Gambling authority head says failure to pass internet law is a disgrace

The failure of successive Dutch governments to pass legislation to regulate online gambling is a disgrace, according to Jan Suyver, the head of the Dutch gambling authority who is leaving the job after six years.

‘The Netherlands is almost the only country left in the EU which has not regulated online gambling, Suyver says in an interview with the Financieele Dagblad. ‘It is organised everywhere I go, in Bucharest, in Prague. It is a disgrace for the Netherlands, and abroad they do not understand why legislation has not yet been passed.’
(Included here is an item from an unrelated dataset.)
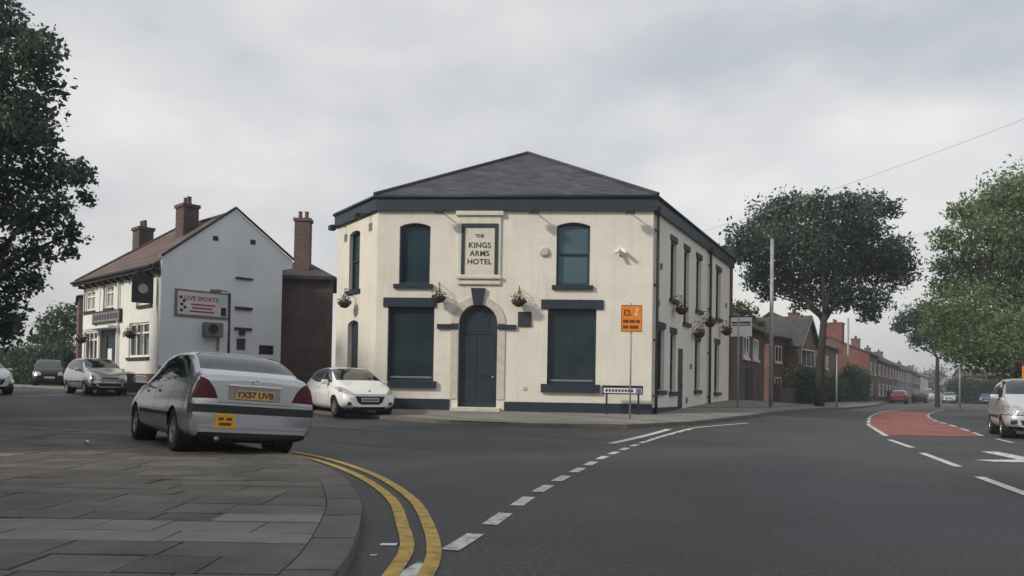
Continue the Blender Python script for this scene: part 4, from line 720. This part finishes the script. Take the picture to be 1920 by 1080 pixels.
# ---------------------------------------------------------------- cars
def inpoly(x, y, P):
    r = False; n = len(P)
    for i in range(n):
        (x0, y0), (x1, y1) = P[i], P[(i+1) % n]
        if (y0 > y) != (y1 > y) and x < (x1-x0)*(y-y0)/(y1-y0)+x0: r = not r
    return r
def shell(stations):
    """stations: y, zb, wl, wm, zs, ws, wr, zr -> smooth body mesh"""
    V = []; H = 10
    for y, zb, wl, wm, zs, ws, wr, zr in stations:
        zm = zb+(zs-zb)*.36; zn = zb+(zs-zb)*.72; h = zr-zs
        half = [(0, zb), (wl*.72, zb), (wl, zb+.06), (wm, zm), (wm*.995, zn), (ws, zs), (ws+(wr-ws)*.5, zs+h*.48), (wr, zs+h*.88), (wr*.78, zr-.008), (0, zr)]
        V += [(x, y, z) for x, z in half]+[(-x, y, z) for x, z in half[-2:0:-1]]
    n = 18; F = []
    for i in range(len(stations)-1): F += [(i*n+k, i*n+(k+1) % n, (i+1)*n+(k+1) % n, (i+1)*n+k) for k in range(n)]
    for i, rev in ((0, 0), (len(stations)-1, 1)):
        o = i*n; fs = [(o, o+1, o+17)]+[(o+k, o+k+1, o+17-k, o+18-k) for k in range(1, 8)]+[(o+8, o+9, o+10)]; F += [f[::-1] for f in fs] if rev else fs
    me = bpy.data.meshes.new('shell'); me.from_pydata(V, [], F); o = bpy.data.objects.new('shell', me); COL.objects.link(o)
    sb = o.modifiers.new('s', 'SUBSURF'); sb.levels = 2; sb.render_levels = 2
    out = bpy.data.meshes.new_from_object(o.evaluated_get(bpy.context.evaluated_depsgraph_get())); bpy.data.objects.remove(o)
    bm = bmesh.new(); bm.from_mesh(out); bmesh.ops.recalc_face_normals(bm, faces=bm.faces); bmesh.ops.triangulate(bm, faces=[f for f in bm.faces if len(f.verts) > 4]); return bm
AX = {'side': (1, 2, 0), 'end': (0, 2, 1), 'top': (0, 1, 2)}
def cut(bm, axis, poly, flt):
    a, b, c = AX[axis]
    lo = [min(p[k] for p in poly)-.02 for k in (0, 1)]; hi = [max(p[k] for p in poly)+.02 for k in (0, 1)]
    for i in range(len(poly)):
        p, q = poly[i], poly[(i+1) % len(poly)]; co = [0, 0, 0]; co[a], co[b] = p; d = [0, 0, 0]; d[a], d[b] = q[0]-p[0], q[1]-p[1]; e = [0, 0, 0]; e[c] = 1
        nrm = Vector(d).cross(Vector(e))
        if nrm.length < 1e-6: continue
        fs = []
        for f in bm.faces:
            if not flt(f): continue
            xs = [v.co[a] for v in f.verts]; ys = [v.co[b] for v in f.verts]
            if max(xs) < lo[0] or min(xs) > hi[0] or max(ys) < lo[1] or min(ys) > hi[1]: continue
            fs.append(f)
        ge = set(fs); 
        for f in fs: ge.update(f.edges); ge.update(f.verts)
        bmesh.ops.bisect_plane(bm, geom=list(ge), plane_co=co, plane_no=nrm.normalized(), dist=1e-5)
    out = []
    for f in bm.faces:
        if flt(f):
            m = f.calc_center_median()
            if inpoly(m[a], m[b], poly): out.append(f)
    return out
def take(bm, faces, name, mat, parent, push):
    """move the faces into an object of their own"""
    if not faces: return None
    vm = {}; V = []; F = []; N = []
    for f in faces:
        idx = []
        for v in f.verts:
            if v not in vm: vm[v] = len(V); V.append(v.co+v.normal*push); N.append(v.normal.copy())
            idx.append(vm[v])
        F.append(tuple(idx))
    bmesh.ops.delete(bm, geom=faces, context='FACES_ONLY')
    me = bpy.data.meshes.new(name); me.from_pydata(V, [], F); me.materials.append(MAT[mat]); me.polygons.foreach_set('use_smooth', [True]*len(F)); me.update()
    return link(name, me, parent)
def wheel_parts(r, w, spokes=7):
    t = MB().lathe([(r*.62, -w*.5), (r*.93, -w*.5), (r, -w*.36), (r, w*.36), (r*.93, w*.5), (r*.62, w*.5), (r*.60, w*.3)], 28, 'x')
    rim = MB().lathe([(r*.62, w*.47), (r*.66, w*.50), (r*.60, w*.44), (r*.56, w*.25), (r*.56, -w*.2), (0, -w*.2)], 28, 'x')
    for k in range(spokes):
        a = 2*math.pi*k/spokes; m = Matrix.Rotation(a, 4, 'X'); rim.box(w*.30, w*.42, -r*.075, r*.075, r*.08, r*.60, m)
    rim.lathe([(0, w*.46), (r*.13, w*.46), (r*.16, w*.36), (r*.16, w*.2)], 14, 'x'); return t.mesh('tyre', 'tyre', True), rim.mesh('rim', 'rim')
def make_car(name, st, paint, sides, ends, axles, track, wr, extra=None):
    root = empty(name, (0, 0, 0)); bm = shell(st); done = []
    for y in axles:                                   # wheel arches
        P = [(y+wr*1.13*math.cos(2*math.pi*k/18), wr+wr*1.10*math.sin(2*math.pi*k/18)) for k in range(18)]
        for s in (-1, 1):
            fs = cut(bm, 'side', P, lambda f, s=s: f.calc_center_median().x*s > .45); bmesh.ops.delete(bm, geom=fs, context='FACES')
    bm.normal_update(); tree_ = BVHTree.FromBMesh(bm)
    for nm, poly, mat, push in sides:
        for s in (-1, 1):
            fs = cut(bm, 'side', poly, lambda f, s=s: f.calc_center_median().x*s > .38 and f.normal.x*s > .25); done.append((nm, fs, mat, push)); take(bm, fs, nm, mat, root, push); bm.normal_update()
    for nm, poly, mat, push, which, ymin, mirror in ends:
        for s in ((1, -1) if mirror else (1,)):
            P = [(x*s, z) for x, z in poly]
            fs = cut(bm, 'end', P, lambda f: f.calc_center_median().y*which > ymin and f.normal.y*which > (.42 if nm == 'tail_lamp' else .08)); take(bm, fs, nm, mat, root, push); bm.normal_update()
    me = bpy.data.meshes.new('body'); bm.to_mesh(me); me.materials.append(MAT[paint]); me.polygons.foreach_set('use_smooth', [True]*len(me.polygons)); body = link('body', me, root)
    bm.free()
    y0, y1 = st[0][0], st[-1][0]
    MB().box(-.60, .60, y0+.16, y1-.16, .19, .52).build('underbody', 'trim', root)
    tm, rm = wheel_parts(wr, .2)
    for y in axles:
        for s in (-1, 1):
            w = link('wheel', tm, root, (s*track/2, y, wr), (0, 0, 0 if s > 0 else math.pi)); link('rim', rm, w)
            MB().lathe([(wr*1.12, -.14), (wr*1.12, .14), (0, .14)] if s < 0 else [(wr*1.12, .14), (wr*1.12, -.14), (0, -.14)], 18, 'x').build('wheel_housing', 'trim', root, (s*(track/2-.07), y, wr+.02))
    return root, tree_, body
def mirror_pair(root, y, z, x, paint):
    for s in (-1, 1):
        m = MB().box(-.10, .10, -.06, .07, -.065, .07).build('door_mirror', paint, root, (s*(x+.10), y, z), 0, bevel=.03, smooth=True); MB().box(-.085, .085, -.066, -.055, -.05, .055).build('mirror_glass', 'chrome', m)
        MB().box(-.08, .02, -.02, .03, -.08, -.03).build('mirror_arm', 'trim', m, (-s*.08, 0, 0))
def plate(root, body, x, y, z, mat, back, w=.52, h=.115, sz=.098):
    p = MB().box(-w/2, w/2, -.008, .008, -h/2, h/2).build('number_plate', mat, root, (x, y, z), 0 if back else math.pi)
    if body: text(body, sz, 'ink', p, (0, -.010, -.002), (math.pi/2, 0, 0), bold=.003)
    return p
SAL = [(-2.25,.27,.78,.83,.97,.74,.60,1.07),(-2.225,.215,.835,.875,1.025,.81,.70,1.14),(-2.08,.205,.84,.885,1.03,.82,.70,1.165),(-1.95,.21,.825,.88,1.03,.82,.685,1.19),(-1.84,.20,.83,.885,1.03,.825,.70,1.235),(-1.36,.19,.835,.885,1.02,.825,.69,1.475),(-.85,.18,.84,.885,1.01,.825,.685,1.51),(-.1,.18,.84,.885,.985,.825,.68,1.51),(.5,.18,.84,.885,.97,.82,.65,1.46),(1.22,.18,.83,.88,.95,.81,.66,1.06),(1.36,.18,.83,.88,.93,.80,.70,1.0),(1.9,.2,.80,.87,.84,.77,.68,.89),(2.2,.24,.74,.80,.70,.70,.60,.75),(2.32,.32,.58,.66,.58,.56,.48,.62)]
SAL_SIDE = [('side_window', [(-1.72,1.08),(-1.42,1.31),(-1.08,1.41),(-.6,1.44),(.1,1.44),(.52,1.37),(1.14,1.0),(.9,.985),(-.3,1.005)], 'glass_car', .0),
            ('side_rubbing_strip', [(-1.0,.50),(1.0,.50),(1.0,.56),(-1.0,.56)], 'bumper_strip', .006), ('door_seam', [(-.02,.35),(-.005,.35),(-.005,.98),(-.02,.98)], 'trim', 0), ('door_seam', [(-.98,.62),(-.965,.62),(-1.12,1.02),(-1.135,1.02)], 'trim', 0), ('door_handle', [(-.3,.84),(-.12,.845),(-.12,.88),(-.3,.875)], 'silver', .02), ('door_handle', [(.55,.83),(.73,.835),(.73,.87),(.55,.865)], 'silver', .02)]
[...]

One reason, he suggests, is opposition from the two strict Protestant parties in parliament – ChristenUnie and the SGP. The Socialists too have trouble with legalising gambling, the FD points out.

An estimated 500,000 to one million people in the Netherlands use online gambling sites and by not passing legislation ‘you are keeping the illegal circuit going’, says Suyver. ‘We have a moral duty to make sure that legislation is in place,’ he told the paper.

The legislation to licence online gambling in the Netherlands is currently with the senate, which had been due to discuss it after this summer’s recess, the Telegraaf said earlier this year.

Currently, foreign firms are not supposed to target gamblers in the Netherlands, although the ban is widely ignored. The current laws date back 50 years, before the advent of internet.

The draft legislation also states that the licence holders will have to contribute to a special fund to help gambling addicts. In addition, there will be a national register of players who break self-imposed limits and will be banned from playing.